Friday, 28 May 2010

Britain is a country with old villages in rude health and old pubs with rude landlords

Ralph Steadman, the cartoonist, whose grotesque style is instantly recognisable, was 73 last weekend and I suggested that me and my retired friend D.B. visit his village of Loose near Maidstone in the County of Kent.

The plan was to explore the village and its remains of old water mills and have a drink in 'The Chequers', the village pub, where I knew there was a Steadman cartoon in the bar where he used to drink.

It was bright morning and the village advertised it beauty with flowering garlic and chestnut.

There were newly hatched tadpoles taking the sun in the clear water of the stream.

Water tumbled where 'Gurney's Mill once stood.
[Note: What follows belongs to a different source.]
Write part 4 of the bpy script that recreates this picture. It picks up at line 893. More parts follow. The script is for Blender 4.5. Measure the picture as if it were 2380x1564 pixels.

Originally it was a fulling mill where the water wheel powered hammers which pounded woollen cloth in water and fuller's earth to get rid oils and dirt and make the cloth thicker.

It probably looked something like this :

Today :

We went into the Chequers Pub and ordered some drinks.

I noticed a framed Ralph Steadman painting of the pub in the bar and said to the landlord :

" Does Ralph Steadman still come into the pub". I mispronounced Steadman as 'Steedman' when it is pronounced 'Stedman'.

He looked at me and said : " You mean Stedman ? Occasionally".

He then turned his back on me and started talking to someone behind the bar.
His arrant rudeness was breath taking.

We sat in the garden, finished our drinks and continued our walk along the river bank.

The beauty of the valley which I enjoyed with my good friend D.B. was the perfect antidote to the rudeness of an irascible pub landlord who owned no land and was no lord.